In their view, American alliances do not preserve peace and stability; they stunt China’s potential and prevent Asian nations from giving Beijing its due. Seen through that lens, promoting democracy and human rights is neither moral nor benign, but propaganda supporting a dangerous doctrine that threatens to delegitimize the Communist government and energize its domestic enemies. US-led international institutions appear as tools for imposing America’s will on weaker states. The Communist Party recognizes that the liberal international order has brought benefits, writes Nadege Rolland, a senior fellow at the National Bureau of Asian Research, but “the party abhors and dreads” the principles on which it is based.

The second theme is that the international order must change — not a little, but a lot — for China to become fully prosperous and secure. Chinese leaders have, understandably, been somewhat opaque in describing the world they want, but the outlines are becoming easier to discern.

If one studies the statements of Xi and other top officials, China expert Liza Tobin concludes, what emerges is a vision in which “a global network of partnerships centered on China would replace the US system of treaty alliances” and the world would view Chinese authoritarianism as preferable to Western democracy.

Based on a similar analysis, Rolland agrees that China has “a yearning for partial hegemony,” a loose dominance over large swaths of the global south. When it comes to global governance, still other examinations show, Beijing wants a system in which international institutions buttress rather than batter repressive regimes. Meanwhile, Chinese strategists and academics are talking openly about building a “new China-centric global economic order.”

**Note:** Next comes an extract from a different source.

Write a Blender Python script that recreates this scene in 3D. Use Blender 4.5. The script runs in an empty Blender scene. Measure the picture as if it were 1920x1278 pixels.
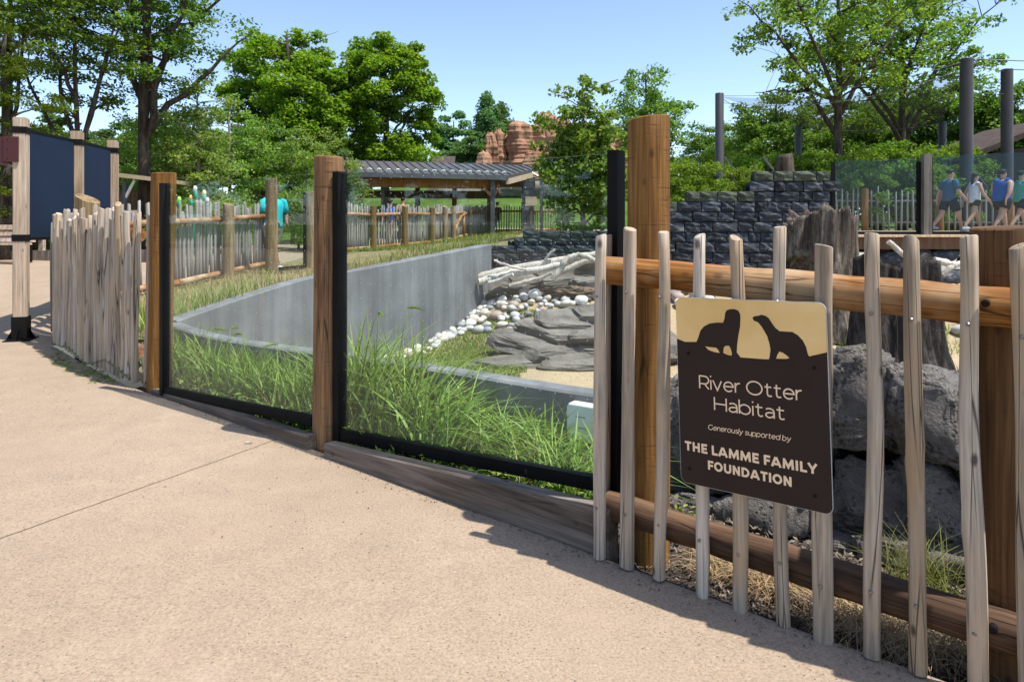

There is little indication, in any of this, that Beijing’s strategic horizon is limited to the Western Pacific or even Asia. Xi’s invocation of a “community with a shared future for humanity” indicates a global tableau for Chinese influence. One hardly has to read between the lines to understand that this agenda will require fundamentally resetting the current geopolitical balance. As Xi remarked several years ago, China must work resolutely toward “a future where we will win the initiative and have the dominant position.”

Of course, there’s not need to take literally everything national leaders say, or even everything that makes it into official speeches. In Beijing’s case, however, Chinese leaders are actually saying less than what the country is doing.